Sunday, March 21, 2004

The terrorists lost

Malaysia's Barisan Nasional (BN) ruling coalition has trounced the Islamic fundamentalist Parti Islam SeMalaysia (PAS) at the polls. BN has had a particularly strong showing in the Green Belt. Like the US' Bible Belt, the predominantly rural Green Belt is characterized by a high degree of religiosity and relative ethnic homogeneity. BN's success among observant rural Malays demonstrates an emphatic rejection of PAS' goal of turning all Malaysia into an Islamic state subject to sharia law. In previous elections, PAS promised Chinese and Indian minorities that the enforcement of sharia would not affect them only to renege upon achieving power in the Green Belt states of Terengganu and Kelantan.

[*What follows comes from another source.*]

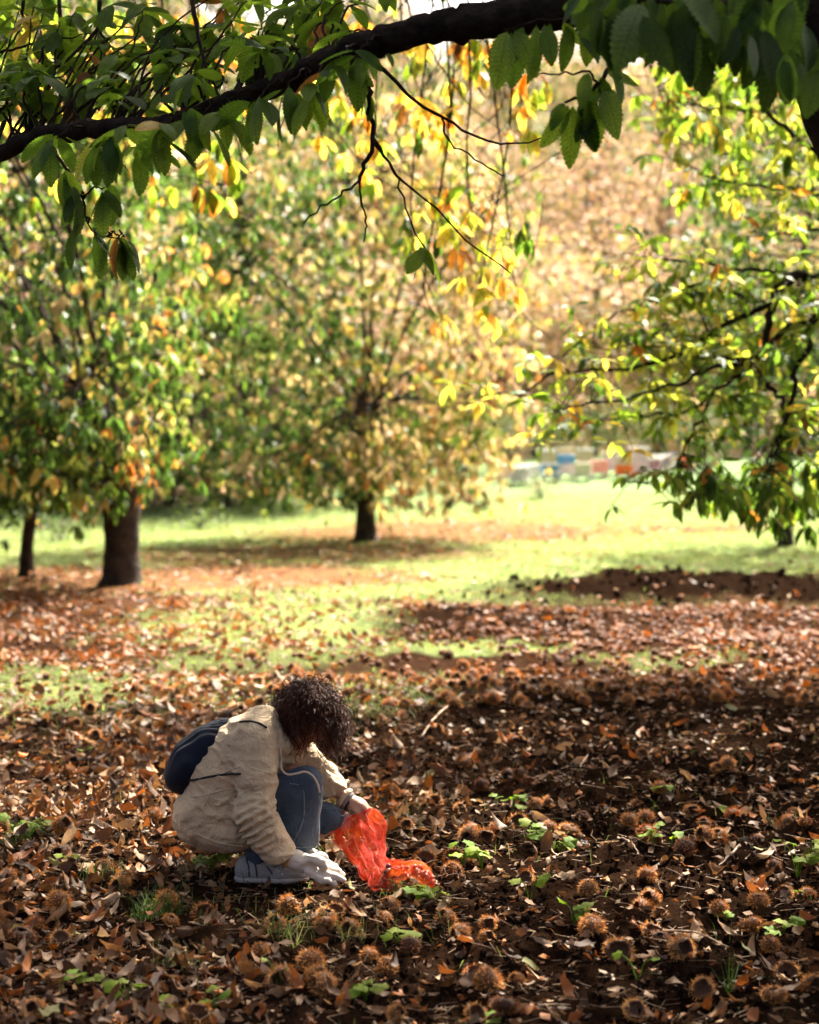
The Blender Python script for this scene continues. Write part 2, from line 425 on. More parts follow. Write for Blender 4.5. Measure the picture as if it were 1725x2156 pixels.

The Bush Administration has stated that one of its goals in Iraq is to provide a democratic example for the Islamic world. Despite controversy over whether electoral rules unfairly favor the ruling coalition (I would have to say yes), Malaysia provides such an example with out all the mess and controversy of a war. Were PAS to win nationally, its record leaves little doubt that PAS would not try to impose sharia nationwide as it did in Terengganu and Kelantan. Despite its competition with PAS for the Malay Muslim electorate, the United Malays National Organization (UMNO), the dominant party in the ruling coalition, has not pursued the similar policies. To compete with PAS, UMNO leaders have used Islamic rhetoric that appeals to Malay voters (and alarms Chinese and Indians) but ultimately practiced tolerance of Malaysia's pork-eating Chinese and idolatrous Hindu minorities. The ultimate victory in the war on terror will only truly be won when that tolerance is mainstream for the entire Islamic world.